Barış, artık mazide kaldı
Rejim güçleri, Suriye`nin başkenti Şam`da muhaliflerin kontrolündeki Doğu Guta`daki bir pazar yerini hedef aldı.
Yahudi yerleşkeleri inşaatının durdurulması “Olmaz”…
İki devletli çözüm “Olmaz”…
Bunlar Amerika Birleşik Devletleri Başkanı Donald Trump`ın Yahudi kökenli damadı ve Ortadoğu Özel Temsilcisi Jared Kushner`in bölgeye yaptığı ziyaretin sonuçları…
Peki, ismi “barış görüşmeleri (!) ” olan şeyden geriye ne kaldı?
Kushner Abbas`a şu anda İsrail hükümetinden yerleşim birimleri inşa işini durdurmasını talep edemeyeceklerini iletti.
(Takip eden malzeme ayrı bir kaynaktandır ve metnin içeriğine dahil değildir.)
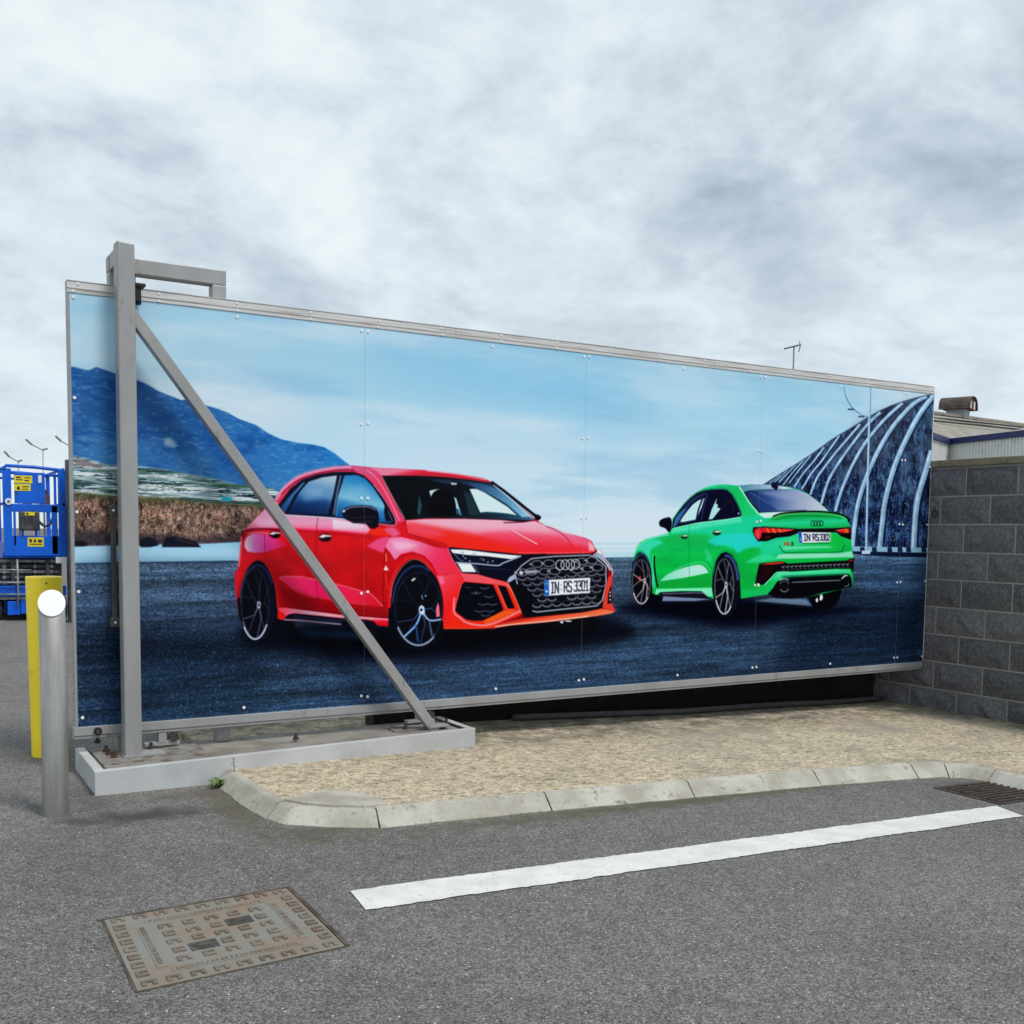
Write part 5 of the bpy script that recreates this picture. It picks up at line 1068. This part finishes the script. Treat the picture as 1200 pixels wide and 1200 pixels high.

Çünkü bu Netanyahu hükümetinin yıkılmasına neden olabilir…
İşte bu şekilde Arapların her türlü tavizi vererek önemsedikleri “barış ameliyesi” Netanyahu hükümetinin geleceğine bağlanmış oldu.
Amerika Başkanı Trump`ın başdanışmanı ve Ortadoğu Özel Temsilcisi Kushner işgal altındaki Filistin topraklarında iki devletli çözümden bahsetmekten de özellikle kaçındı.
Konuşmasında, sadece İsraillilerle Filistinliler arasında kalıcı ve gerçek bir barışın sağlanması için çalışacağını söylemekle yetindi.
Daha önceki Amerika idaresi tarafından kabul edilen, Arap ülkelerinin de rüyası haline gelen, Filistin davasına ilgili olduğunu iddia eden Arap Birliği ile Arap ülkelerinin nağmesi haline gelen iki devletli çözüm artık mazide kaldı.
Burada “Amerika Başkanı Trump`ın başdanışmanı ve Ortadoğu Özel Temsilcisi Siyonist Kushner`in çağırdığı gerçek barışın nitelikleri nelerdir?” sorusu akla geliyor.
Bu sorunun cevabı belki de onlarca yılı alacak mekik görüşmelerle ortaya çıkacak. Dolayısıyla sözde barış görüşmeleriyle geçen on yılların ardından Arapların iki devletli çözüme kavuşacaklarına yönelik düşünce ve hayalleri o mekik görüşmelerin ardından yeniden başlayacaktır.
Sanılan barış ameliyesi umurumda olmadığı gibi, Filistin`de çağdaş dünyada benzeri olmayan, silahtan, irade ve otoriteden arındırılmış bir Filistin devletinin kurulmasına karşılık Siyonist işgal rejimine Filistin topraklarının %78`ini gasp etme hakkı verecek iki devletli çözüm de umurumda değil.
Aynı şekilde barış görüşmelerinin tökezlenip çıkmaza girmesi de umurumda değil…
Ama beni ilgilendiren ve hafızamı kurcalayan husus şudur: Sözde barış görüşmeleri ne zaman çıkmaza girse veya tökezlese, Arap ülkeleriyle Siyonist işgal rejimi arasındaki ilişki daha da güçlenmektedir.
Yaşadığımız kötü dönem nedeniyle talebimiz sadece şu olmuştur: Bazı Arap ülkeleriyle işgal rejimi arasındaki ilişki (en azından) sözde barış görüşmelerine göre şekil alsın istiyoruz. Yani, barış görüşmelerinde ilerleme olursa ilişkilerin ilerlemesi, gerileme olunca da ilişkilerde gerilemenin yaşanmasını talep etmekteyiz.